Les lecteurs habitués aux chroniques de la petite bibliothèque du développement durable peuvent être surpris de me voir chroniquer un ouvrage d'histoire. Mais il suffit de lire la conclusion de l’ouvrage pour comprendre tout l’intérêt que nous avons à regarder en arrière et à essayer de comprendre ce qui s'est réellement passé au 5ième siècle quand les « barbares » ont envahi la partie occidentale de l’empire romain.
La fin de l'Occident romain s'accompagne d'un grand nombre d'horreurs et d'un processus de dislocation tels que j'espère sincèrement ne jamais m'y trouver confronter dans la vie présente. Une civilisation complexe fut détruite, ramenant les habitants de l'Occident Romain à des manières de vivre telles qu’aux temps préhistoriques. Les Romains, avant la chute, étaient aussi convaincus que nous le sommes, nous aujourd'hui, que leur monde resterait pour l’essentiel, tel qu'il est. Ils avaient tort. A nous de ne pas répéter leur erreur et de ne pas nous bercer d'une fallacieuse assurance.

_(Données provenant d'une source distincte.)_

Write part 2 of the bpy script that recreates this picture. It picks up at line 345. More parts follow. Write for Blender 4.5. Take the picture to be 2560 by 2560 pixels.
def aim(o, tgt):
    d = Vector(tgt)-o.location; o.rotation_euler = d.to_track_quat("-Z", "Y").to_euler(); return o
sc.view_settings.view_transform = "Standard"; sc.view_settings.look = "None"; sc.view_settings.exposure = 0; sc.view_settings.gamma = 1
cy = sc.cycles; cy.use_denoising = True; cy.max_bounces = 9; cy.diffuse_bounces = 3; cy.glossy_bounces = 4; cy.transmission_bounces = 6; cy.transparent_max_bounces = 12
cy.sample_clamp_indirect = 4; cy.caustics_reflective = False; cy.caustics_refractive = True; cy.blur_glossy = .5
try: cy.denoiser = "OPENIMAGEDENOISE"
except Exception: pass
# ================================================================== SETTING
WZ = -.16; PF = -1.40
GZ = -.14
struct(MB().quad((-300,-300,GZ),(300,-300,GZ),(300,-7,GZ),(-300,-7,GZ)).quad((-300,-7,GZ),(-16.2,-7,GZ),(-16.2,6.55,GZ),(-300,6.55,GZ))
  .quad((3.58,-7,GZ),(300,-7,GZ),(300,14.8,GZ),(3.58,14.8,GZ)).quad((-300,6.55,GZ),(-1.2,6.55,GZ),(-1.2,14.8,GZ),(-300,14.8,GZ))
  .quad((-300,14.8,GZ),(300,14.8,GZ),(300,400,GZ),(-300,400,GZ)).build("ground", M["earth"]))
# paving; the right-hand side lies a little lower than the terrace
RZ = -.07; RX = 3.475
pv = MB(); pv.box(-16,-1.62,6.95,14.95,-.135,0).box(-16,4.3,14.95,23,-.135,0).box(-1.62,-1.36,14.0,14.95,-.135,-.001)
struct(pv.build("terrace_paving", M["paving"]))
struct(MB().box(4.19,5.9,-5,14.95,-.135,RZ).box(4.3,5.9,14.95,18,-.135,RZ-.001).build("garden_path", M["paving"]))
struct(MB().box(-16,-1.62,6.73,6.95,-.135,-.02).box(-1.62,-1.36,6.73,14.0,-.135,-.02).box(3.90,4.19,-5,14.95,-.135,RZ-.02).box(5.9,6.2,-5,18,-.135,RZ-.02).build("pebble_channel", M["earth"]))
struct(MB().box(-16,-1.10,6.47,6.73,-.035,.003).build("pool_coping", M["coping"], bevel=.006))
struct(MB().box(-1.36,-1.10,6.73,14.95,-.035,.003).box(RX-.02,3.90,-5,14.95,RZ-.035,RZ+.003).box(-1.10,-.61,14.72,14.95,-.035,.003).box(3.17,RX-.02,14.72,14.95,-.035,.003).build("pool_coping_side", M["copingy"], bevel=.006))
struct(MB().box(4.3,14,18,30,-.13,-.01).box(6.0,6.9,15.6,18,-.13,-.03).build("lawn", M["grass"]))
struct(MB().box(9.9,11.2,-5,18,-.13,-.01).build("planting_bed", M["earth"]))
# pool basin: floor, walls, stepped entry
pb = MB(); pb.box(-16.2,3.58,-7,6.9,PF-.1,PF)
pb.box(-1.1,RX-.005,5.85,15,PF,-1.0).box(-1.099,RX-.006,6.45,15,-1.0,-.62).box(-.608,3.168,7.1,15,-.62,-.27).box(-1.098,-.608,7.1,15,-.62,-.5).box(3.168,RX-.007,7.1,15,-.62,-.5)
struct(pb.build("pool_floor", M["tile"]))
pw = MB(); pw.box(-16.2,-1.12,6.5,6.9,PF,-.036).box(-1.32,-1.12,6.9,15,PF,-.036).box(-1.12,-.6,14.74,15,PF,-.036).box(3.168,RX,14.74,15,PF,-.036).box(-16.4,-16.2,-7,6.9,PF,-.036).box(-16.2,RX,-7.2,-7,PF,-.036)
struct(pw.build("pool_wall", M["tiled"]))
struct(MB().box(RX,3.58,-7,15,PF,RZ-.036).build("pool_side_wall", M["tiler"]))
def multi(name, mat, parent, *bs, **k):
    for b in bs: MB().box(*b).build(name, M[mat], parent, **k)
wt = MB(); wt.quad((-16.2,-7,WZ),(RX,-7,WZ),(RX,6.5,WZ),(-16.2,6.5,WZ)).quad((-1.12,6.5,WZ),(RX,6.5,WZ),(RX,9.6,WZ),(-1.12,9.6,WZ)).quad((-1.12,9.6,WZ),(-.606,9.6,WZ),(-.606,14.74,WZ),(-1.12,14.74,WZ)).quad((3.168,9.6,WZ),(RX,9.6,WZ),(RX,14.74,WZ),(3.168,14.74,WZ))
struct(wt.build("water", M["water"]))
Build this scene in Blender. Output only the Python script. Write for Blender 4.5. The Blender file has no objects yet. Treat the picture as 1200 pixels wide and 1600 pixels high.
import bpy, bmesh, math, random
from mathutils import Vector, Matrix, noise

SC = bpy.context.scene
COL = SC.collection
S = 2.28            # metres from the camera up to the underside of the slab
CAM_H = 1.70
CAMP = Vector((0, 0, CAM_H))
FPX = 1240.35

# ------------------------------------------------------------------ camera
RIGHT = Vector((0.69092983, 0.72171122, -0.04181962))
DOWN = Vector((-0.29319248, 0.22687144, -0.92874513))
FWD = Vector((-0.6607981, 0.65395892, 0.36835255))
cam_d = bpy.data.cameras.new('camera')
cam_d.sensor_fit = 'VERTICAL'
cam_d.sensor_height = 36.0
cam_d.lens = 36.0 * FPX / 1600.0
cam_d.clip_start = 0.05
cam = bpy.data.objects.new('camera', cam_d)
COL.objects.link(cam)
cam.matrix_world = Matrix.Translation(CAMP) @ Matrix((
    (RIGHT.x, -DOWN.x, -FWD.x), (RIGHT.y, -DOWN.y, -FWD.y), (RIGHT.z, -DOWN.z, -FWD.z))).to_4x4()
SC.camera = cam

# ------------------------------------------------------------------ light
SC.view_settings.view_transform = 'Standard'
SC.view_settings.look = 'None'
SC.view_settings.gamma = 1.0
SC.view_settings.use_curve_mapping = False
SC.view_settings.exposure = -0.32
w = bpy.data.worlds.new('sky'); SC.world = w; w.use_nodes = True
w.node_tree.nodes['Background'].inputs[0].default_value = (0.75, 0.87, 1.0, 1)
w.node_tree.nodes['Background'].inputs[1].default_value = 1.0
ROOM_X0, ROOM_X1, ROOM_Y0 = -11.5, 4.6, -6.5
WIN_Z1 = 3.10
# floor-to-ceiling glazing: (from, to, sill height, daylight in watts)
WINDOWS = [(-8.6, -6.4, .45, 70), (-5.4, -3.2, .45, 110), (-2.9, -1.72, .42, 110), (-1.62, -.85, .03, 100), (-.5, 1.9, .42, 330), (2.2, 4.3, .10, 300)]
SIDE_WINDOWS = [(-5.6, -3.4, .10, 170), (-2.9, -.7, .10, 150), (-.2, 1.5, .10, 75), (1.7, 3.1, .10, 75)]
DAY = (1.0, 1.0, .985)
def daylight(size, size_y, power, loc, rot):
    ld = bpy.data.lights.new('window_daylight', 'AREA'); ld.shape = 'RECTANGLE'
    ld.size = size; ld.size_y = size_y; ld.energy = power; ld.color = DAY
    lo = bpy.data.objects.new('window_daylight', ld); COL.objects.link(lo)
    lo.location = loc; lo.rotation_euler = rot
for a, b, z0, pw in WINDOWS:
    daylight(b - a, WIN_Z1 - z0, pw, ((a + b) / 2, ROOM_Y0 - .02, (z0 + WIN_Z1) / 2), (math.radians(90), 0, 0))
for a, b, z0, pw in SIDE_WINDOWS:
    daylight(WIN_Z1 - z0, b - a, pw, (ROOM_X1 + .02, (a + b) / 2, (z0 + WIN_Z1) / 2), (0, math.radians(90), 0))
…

Un des grands intérêts de ce livre (et une originalité par rapport aux livres d'histoire habituels) , c'est qu'il ne se contente pas de nous raconter « les horreurs de la guerre », le « chemin de la défaite », ou la manière dont les anciens Romains ont vécu sous le commandement de nouveaux maîtres. À travers, entre autres, l’étude des poteries des différents siècles, il nous montre la disparition du bien-être qui existait au temps des Romains. Entre la période romaine et les siècles qui ont suivi, il y a eu une chute considérable du niveau de vie.
La taille des villes et des maisons, la masse de pièces de monnaie retrouvées dans le sol, la quantité et la qualité des poteries et des tuiles conservées, le nombre de graffitis et d’inscriptions qui témoignent de l’alphabétisation… Tout concourt à confirmer le fait que la fin de l’Empire romain a provoqué une régression matérielle qui ramène l’Europe occidentale plusieurs siècles en arrière et qui ne sera comblée qu’au XIIe ou au XIIIe siècle, dans le meilleur des cas.
L’analyse des poteries permet aussi de voir le passage d'une activité économique « mondialisée » ( à l'échelle de l'empire romain ) à une économie de subsistance beaucoup plus localisée : à l'époque des Romains, des « usines » de poterie diffusaient leurs produits dans tout l'empire romain. À partir du sixième siècle, on trouve des poteries beaucoup plus grossières fabriquées très localement.
En nous parlant de la chute de Rome, Bryan Ward-Perkins nous parle en fait de nous : la chute de l'empire romain est clairement un exemple à méditer d'un système complexe, qui ne pouvait fonctionner qu’avec une forte utilisation de ressources – énergie et son équivalent de l’époque , à savoir les esclaves , matière, argent – et qui s’est effondré quand ces ressources n’ont plus été disponibles.